Mon barbier vient d’Italie. Homme de longue expérience dans son art, il sait tailler une barbe comme on le fait encore dans les pays du Sud. Ce rituel chez le barbier, avec mousse et blaireau, est chaque fois un moment de plaisir et de détente, avec le sentiment de sortir le visage tout frais.
Comme tout barbier italien, il ne manque pas de s’intéresser aux exploits de son équipe de football; il ne regarde cependant que les compétitions entre équipes nationales, a-t-il précisé. Sans le montrer, il doit être consterné par les maigres connaissances d’un client tel que moi: j’ignorais même qui avait joué la veille et quelles équipes avaient gagné. J’ai appris, grâce à lui, que l’équipe croate était réputée pour son talent technique: les Brésiliens de l’Europe, paraît-il. Cela expliquerait qu’ils aient gagné face aux Espagnols: je n’en savais rien (même pas qu’ils avaient gagné), et je suis donc sorti un peu moins ignorant de la boutique du barbier.

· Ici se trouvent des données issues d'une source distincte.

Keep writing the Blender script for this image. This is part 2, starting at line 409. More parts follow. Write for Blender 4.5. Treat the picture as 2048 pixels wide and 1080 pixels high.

Je me suis alors inquiété du dilemme du barbier quand un match se déroule durant les heures d’ouverture de son salon. Pas d’inquiétude pour le prochain match où jouent les Italiens, m’a-t-il rassuré: ce sera lundi, jour de congé pour lui
Mais ce n’est pas toujours le cas: un récent match se jouait à une heure où il reçoit d’habitude ses clients. Heureusement, il a trouvé la solution: «J’ai placé sur la porte une affichette indiquant: Prière de ne pas déranger sauf urgence (mariage, divorce, funérailles).»